Kemungkinan pertama sangat mungkin terjadi, mengingat di Mesir ada Universitas Al-Azhar yang merupakan universitas tertua di dunia dan menjadi induk bagi seluruh Perguruan Tinggi Islam di dunia. Ulama-ulama besar dari sejak era Imam as-Syafi’i hingga Ibn Hajar al-‘Asqalani dan terus sampai Syaikh Yusuf al-Qaradlawi hidup dan mengabdi di Mesir. Mesir juga merupakan pusat pergerakan Islam di dunia. Ikhwanul-Muslimin adalah salah satu motor penggerak gerakan-gerakan Islam di dunia. Sebut misalnya HAMAS di Palestina, HTI di Suriah dan Yordania, atau Partai Islam terbesar di Indonesia, PKS, semuanya tergerakkan oleh gerakan awal Ikhwanul-Muslimin di Mesir. Maka sangat dimungkinkan jika kemudian masyarakatnya—meskipun masih tetap mengistimewakan peringatan maulid Nabi saw sebagaimana tercermin dari ceramah Khatib Jum’at di Masjid Jami’ Al-Azhar as-Syarif—mereka sudah tercerahkan untuk tidak terjebak pada perayaan berlebihan dengan melupakan esensinya.

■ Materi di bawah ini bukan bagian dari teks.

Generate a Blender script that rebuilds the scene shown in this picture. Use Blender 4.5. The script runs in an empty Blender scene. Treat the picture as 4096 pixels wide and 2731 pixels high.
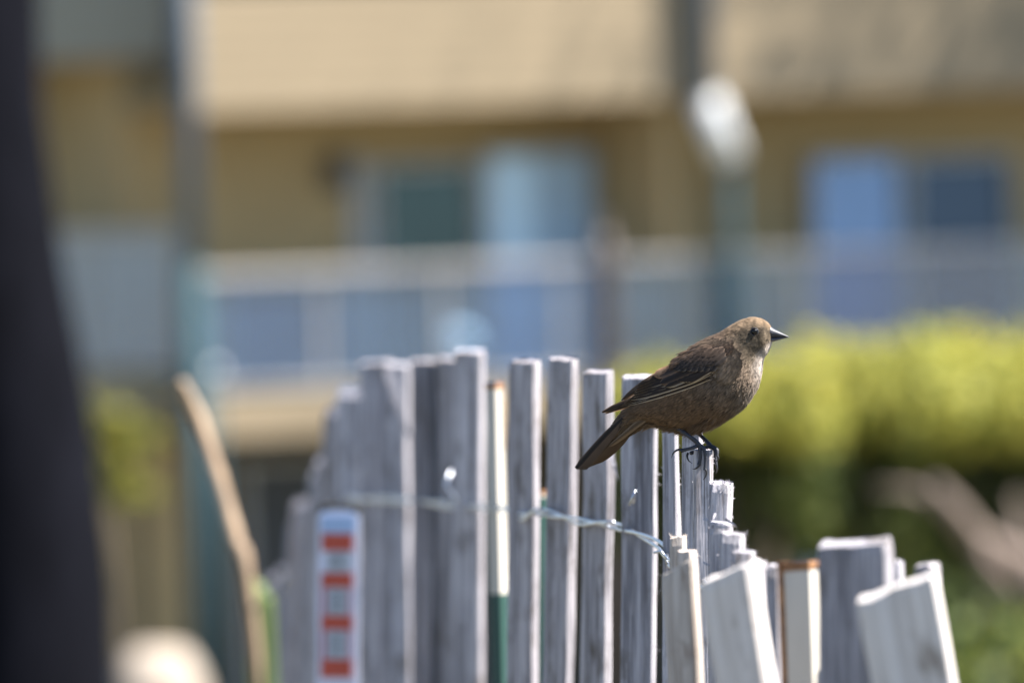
import bpy, math, random
from mathutils import Vector, Matrix, noise, kdtree
R = math.radians
random.seed(7)
scene = bpy.context.scene
col = scene.collection

# ------------------------------------------------------------------ camera
K = 22.3 / 250.0 / 4096.0            # radians per photo pixel (250 mm lens, 22.3 mm sensor)
PITCH, ROLL = 0.0369, R(-1.3)
CAM = Vector((0, 0, 1.6))
CROT = Matrix.Rotation(math.pi / 2 - PITCH, 3, 'X') @ Matrix.Rotation(ROLL, 3, 'Z')
cd = bpy.data.cameras.new('camera')
cam = bpy.data.objects.new('camera', cd)
col.objects.link(cam)
cam.matrix_world = Matrix.Translation(CAM) @ CROT.to_4x4()
cd.lens = 250
cd.sensor_width = 22.3
cd.clip_start = 0.1
cd.clip_end = 3000
cd.dof.use_dof = True
cd.dof.focus_distance = 8.40
cd.dof.aperture_fstop = 6.6
scene.camera = cam

# ------------------------------------------------------------------ sky, sun, exposure
SUN = Vector((0.60, 0.0, 0.80)).normalized()
world = bpy.data.worlds.new('World')
scene.world = world
world.use_nodes = True
wn = world.node_tree
bg = wn.nodes['Background']
sky = wn.nodes.new('ShaderNodeTexSky')
sky.sky_type = 'NISHITA'
sky.sun_disc = False
sky.sun_elevation = math.asin(SUN.z)
sky.sun_rotation = math.atan2(SUN.x, SUN.y)
sky.ozone_density = 5.0
sky.dust_density = 0.3
wn.links.new(sky.outputs[0], bg.inputs[0])
bg.inputs[1].default_value = 0.05
sl = bpy.data.lights.new('sun', 'SUN')
sl.energy = 5.0
sl.angle = R(0.5)
sl.color = (1.0, 0.94, 0.86)
sun = bpy.data.objects.new('sun', sl)
sun.rotation_euler = SUN.to_track_quat('Z', 'Y').to_euler()
sun.location = (20, 5, 40)
col.objects.link(sun)
scene.view_settings.view_transform = 'Standard'
scene.view_settings.look = 'None'
scene.view_settings.exposure = 2.1
scene.view_settings.gamma = 1.0
scene.cycles.use_denoising = True
scene.cycles.max_bounces = 8
scene.cycles.transparent_max_bounces = 12
scene.cycles.caustics_reflective = False
scene.cycles.caustics_refractive = False

# ------------------------------------------------------------------ helpers
def P(px, py, D):
    """world point seen at photo pixel (px,py) at depth D metres"""
    return CAM + CROT @ Vector(((px - 2048) * K * D, -(py - 1365.5) * K * D, -D))

def obj(name, verts, faces, mat=None, parent=None, smooth=False, cols=None):
    me = bpy.data.meshes.new(name)
    me.from_pydata([tuple(v) for v in verts], [], faces)
    if smooth:
        me.polygons.foreach_set('use_smooth', [True] * len(me.polygons))
    if cols is not None:
        a = me.color_attributes.new('tint', 'FLOAT_COLOR', 'POINT')
        flat = []
        for c in cols:
            flat += [c[0], c[1], c[2], 1.0]
        a.data.foreach_set('color', flat)
    me.update()
    o = bpy.data.objects.new(name, me)
    col.objects.link(o)
    if mat:
        me.materials.append(mat)
    if parent:
        o.parent = parent
    return o

def empty(name, loc=(0, 0, 0), rz=0):
    o = bpy.data.objects.new(name, None)
    o.location = loc
    o.rotation_euler = (0, 0, rz)
    o.empty_display_size = 0.05
    col.objects.link(o)
    return o

def tag(o, label=None, cat=None, group=None, kind=None):
    if label: o['label'] = label
    if cat: o['category'] = cat
    if group: o['group'] = group
    if kind: o['kind'] = kind
    return o

BOXF = [(0, 3, 2, 1), (4, 5, 6, 7), (0, 1, 5, 4), (1, 2, 6, 5), (2, 3, 7, 6), (3, 0, 4, 7)]
def box_geo(x0, x1, y0, y1, z0, z1):
    return ([(x0, y0, z0), (x1, y0, z0), (x1, y1, z0), (x0, y1, z0),
             (x0, y0, z1), (x1, y0, z1), (x1, y1, z1), (x0, y1, z1)], list(BOXF))

def box(name, x0, x1, y0, y1, z0, z1, mat, parent=None, bevel=0):
    v, f = box_geo(x0, x1, y0, y1, z0, z1)
    o = obj(name, v, f, mat, parent)
    if bevel:
        b = o.modifiers.new('bevel', 'BEVEL'); b.width = bevel; b.segments = 2
    return o

def tube_geo(pts, rad, seg=8, flat=1.0):
    """tube along pts with per-point radii; closed ends"""
    pts = [Vector(p) for p in pts]
    n = len(pts)
    verts, faces = [], []
    prev = None
    for i, p in enumerate(pts):
        t = (pts[min(i + 1, n - 1)] - pts[max(i - 1, 0)])
        t = t.normalized() if t.length > 1e-9 else Vector((0, 0, 1))
        if prev is None:
            a = Vector((0, 1, 0)) if abs(t.y) < 0.8 else Vector((1, 0, 0))
        else:
            a = prev
        a = (a - t * a.dot(t)).normalized()
        b = t.cross(a)
        prev = a
        r = rad[i] if isinstance(rad, (list, tuple)) else rad
        for s in range(seg):
            th = 2 * math.pi * s / seg
            verts.append(p + a * math.cos(th) * r + b * math.sin(th) * r * flat)
    for i in range(n - 1):
        for s in range(seg):
            s2 = (s + 1) % seg
            faces.append((i * seg + s, i * seg + s2, (i + 1) * seg + s2, (i + 1) * seg + s))
    faces.append(tuple(range(seg))[::-1])
    faces.append(tuple((n - 1) * seg + s for s in range(seg)))
    return verts, faces

def tube(name, pts, rad, mat, parent=None, seg=8):
    v, f = tube_geo(pts, rad, seg)
    return obj(name, v, f, mat, parent, smooth=True)

def catmull(pts, n):
    """resample list of tuples by Catmull-Rom to n samples"""
    m = len(pts)
    out = []
    for i in range(n):
        x = i * (m - 1) / (n - 1)
        k = min(int(x), m - 2)
        t = x - k
        p0 = pts[max(k - 1, 0)]; p1 = pts[k]; p2 = pts[k + 1]; p3 = pts[min(k + 2, m - 1)]
        out.append(tuple(0.5 * (2 * b + (c - a) * t + (2 * a - 5 * b + 4 * c - d) * t * t + (3 * b - a - 3 * c + d) * t ** 3)
                         for a, b, c, d in zip(p0, p1, p2, p3)))
    return out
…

Kemungkinan kedua, ini menimpa hampir mayoritas negara berpenduduk mayoritas muslim. Masjid-masjid sudah banyak ditinggalkan dari kegiatan shalat berjama’ah atau bermajelis ilmu. Meski masih ada yang mengisinya, tetapi belum sebanyak ketika pelaksanaan shalat Jum’at. Kaum perempuannya pun banyak yang tidak berpakaian menutup aurat. Dampaknya perhatian mereka untuk menghadirkan syari’at Islam dalam kehidupan sosial, ekonomi, politik, dan budaya sudah sangat berkurang bahkan nyaris tidak ada. Kegiatan seremonial agama yang sepi salah satu dampaknya saja. Hal ini menunjukkan tugas dakwah kaum muslimin di hampir seluruh negara yang berpenduduk mayoritas muslim masih berat. Tentunya bukan untuk memeriahkan lagi perayaan maulid, melainkan untuk menghadirkan Islam dalam kehidupan sosial, ekonomi, politik, dan budaya, sesuai tuntunan sunnah Nabi saw.
Terakhir, bagi kami yang tidak setuju perayaan maulid, tentunya fakta ini harus mendorong kami untuk menyisakan sedikit toleransi. Sekelas ulama-ulama Al-Azhar pun begitu memuliakan peringatan maulid Nabi saw. Sebagaimana sudah pernah kami tulis juga di bulletin/website ini, sekelas Imam as-Suyuthi dan al-Hafizh Ibn Hajar juga mendukung peringatan maulid Nabi saw ini. Tentunya sebatas toleransi saja, tidak sampai membenarkan perayaan dan peringatan yang nyata-nyata bid’ahnya ini. Wal-‘Llahu a’lam.